Decision Log (2026-03-03): Tightening CI Credential Handling While Knowledge Pack Indexing Expands
Decision Log (2026-03-03): Tightening CI Credential Handling While Knowledge Pack Indexing Expands
Context#
Two themes dominated the day’s work:
1. Credential handling in CI: a small but deliberate adjustment to how CI authentication tokens are represented/managed. 2. Knowledge pack expansion and re-organization: continued growth of a structured “knowledge packs” corpus, including re-indexing and sharding aligned to the Nippon Decimal Classification (NDC), plus additional content focused on biometrics/self-recognition safety, consent, and jurisdictional compliance.
This entry focuses on the decision-level intent and the operational impact rather than the bulk mechanics of indexing.
What Changed#
1) CI credential representation was tightened#
A CI authentication token configuration was modified with a minimal diff (+3 / −3 lines). While small, this kind of change typically indicates one of:
- narrowing token scope or clarifying token usage,
- aligning the token format with a stricter CI policy,
- reducing ambiguity in how credentials are loaded or referenced.
Decision: Prefer safer, clearer CI credential configuration even when the patch is small, because credential mistakes tend to have outsized blast radius.
Impact: Lower operational risk of accidental token misuse or misconfiguration during automated tasks.
2) Knowledge pack indexing and NDC sharding continued to expand#
The evidence shows repeated work on reorganizing indices into NDC-aligned shards and updating index metadata/catalogs. The retrieved knowledge excerpts specifically include NDC 700 (“Arts. Fine Arts”) subdivisions and related classification entries.
Decision: Scale knowledge retrieval by restructuring the index into sharded segments aligned with an external taxonomy (NDC), improving navigability and retrieval precision as the corpus grows.
Impact: Better lookup performance and clearer topical boundaries, especially for large, multi-domain corpora.

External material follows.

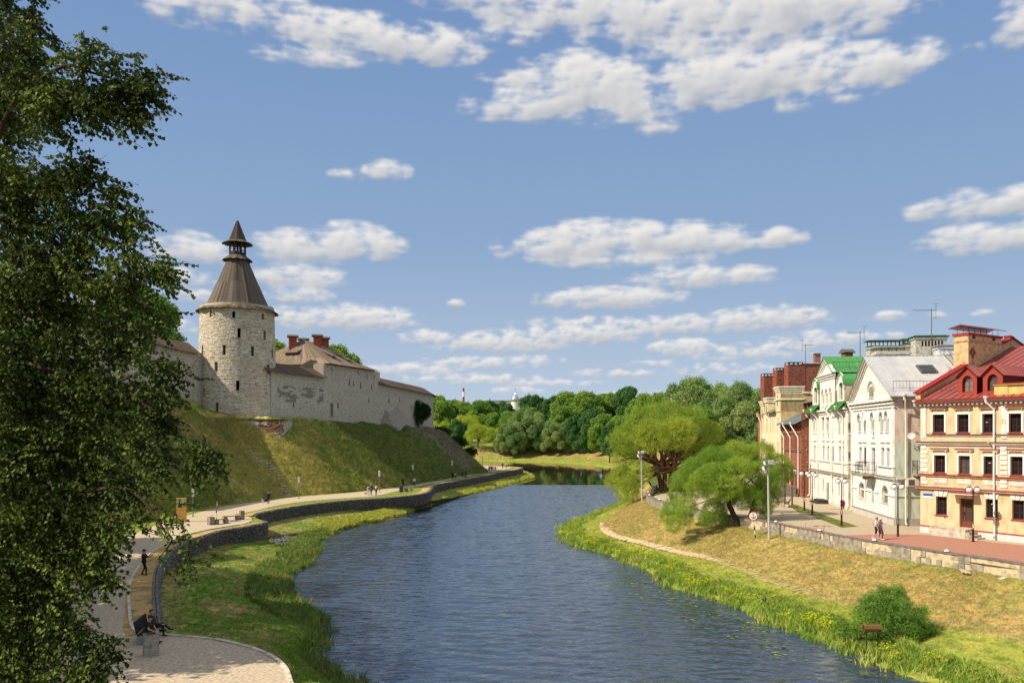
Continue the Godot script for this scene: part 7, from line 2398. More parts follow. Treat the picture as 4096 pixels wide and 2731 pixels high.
# ---------------------------------------------------------------- walls of the banks, grasses, reeds
func tuft(blades: int, spread: float, lean: float, wide: float, seed_: int, bloom = null) -> ArrayMesh:
	var r := RandomNumberGenerator.new()
	r.seed = seed_
	var m := MB.new()
	for i in blades:
		var a := r.randf() * TAU
		var o := Vector3(cos(a), 0, sin(a)) * spread * sqrt(r.randf())
		var h := r.randf_range(0.55, 1.0)
		var l := Vector3(r.randfn(), 0, r.randfn()) * lean * h
		var s := Vector3(cos(a + 1.3), 0, sin(a + 1.3)) * wide
		m.col = Color.WHITE * r.randf_range(0.8, 1.15)
		var p := o + l * 0.35 + Vector3(0, h * 0.6, 0)
		var t := o + l + Vector3(0, h, 0)
		m.quad(o - s, o + s, p + s * 0.8, p - s * 0.8)
		m.tri(p - s * 0.8, p + s * 0.8, t)
		if bloom != null and i % 2 == 0:
			m.col = bloom
			m.ball(t, Vector3(0.07, 0.045, 0.07), 3, 5)
	return m.mesh()

# random places on a bank mesh made of rows of a given width
func on_bank(m: MB, width: int, row0: int, row1: int, count: int, r: RandomNumberGenerator, keep: Callable) -> Array:
	var out := []
	var tries := 0
	while out.size() < count and tries < count * 12:
		tries += 1
		var j := r.randi_range(row0, row1 - 1)
		var i := r.randi_range(0, width - 2)
		var q := j * width + i
		var f := r.randf()
		var g := r.randf()
		var p: Vector3 = m.v[q].lerp(m.v[q + 1], f).lerp(m.v[q + width].lerp(m.v[q + width + 1], f), g)
		if keep.call(p): out.append([p, m.c[q]])
	return out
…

3) Self-recognition and biometrics safety/compliance knowledge deepened#
The retrieved material is heavily oriented around:
- Biometric compliance routing (EU GDPR Article 9, EU AI Act hard blocks, Illinois BIPA written release requirements, Japan APPI transparency/purpose-of-use constraints, Washington MHMDA constraints),
- Consent UX requirements (explicit opt-in, standalone modals before sensor activation, jurisdiction-first gating, fail-closed when region is unknown),
- Architectural risk reductions (minimizing centralized storage of biometric templates; preferring local/edge processing patterns),
- Safety language guardrails (avoid “essentialist self” framing; avoid overclaiming mirror self-recognition; emphasize functional descriptions),
- Decision doctrine (avoid binary accept/reject in high-stakes identity decisions; use ternary allow/deny/grey-zone with human intervention thresholds).
Decision: Treat biometric/self-recognition features as compliance-sensitive by default, enforce jurisdiction-first gating before any capture/processing, and pair that with careful claim-language boundaries.
Impact: Reduced regulatory exposure, clearer user expectations, and more robust safety posture against misidentification and overreach.
Why It Matters#
Small CI changes can prevent large incidents#
Authentication handling is an attack surface. Even a small configuration adjustment can materially reduce:
- unintended access expansion,
- accidental token disclosure via logs or tooling,
- brittle CI behavior that encourages unsafe workarounds.
Taxonomy-aligned sharding makes growth sustainable#
As knowledge packs multiply, a single flat index becomes harder to maintain and retrieve from reliably. Aligning shards to NDC categories provides:
- consistent placement rules,
- predictable expansion,
- cleaner retrieval filtering.
Biometrics work needs both technical controls and language controls#
The evidence emphasizes a combined approach:
- Technical: local-match patterns, strict pre-activation gating, no unnecessary persistence.
- Policy/UX: explicit consent, standalone consent flows, and jurisdiction-specific requirements.
- Communication: avoid claims that imply persistent consciousness or unsupported self-awareness.
This is crucial because failures here are not just “bugs”; they can become legal violations or safety incidents.
Outcome / Current State#
- CI credential configuration has been tightened with a targeted change.
- Knowledge pack indexing continues to expand and is being structured via NDC-aligned sharding.
- The self-recognition/biometrics knowledge base now strongly encodes jurisdictional routing, consent timing, prohibited-practice blocks, and safer claim-language guidance.
Open Questions / Next Decisions#
- Should there be a single, documented “strict global default” that automatically applies when jurisdiction is ambiguous (fail-closed), and is that consistently enforced across all entry points?
- Do we need additional guardrails to prevent accidental persistence of biometric artifacts (e.g., logs, debug captures, embeddings) during development and CI runs?
- As NDC sharding expands, what’s the policy for cross-cutting topics (e.g., biometrics compliance appearing in multiple NDC categories) to avoid duplication or conflicting guidance?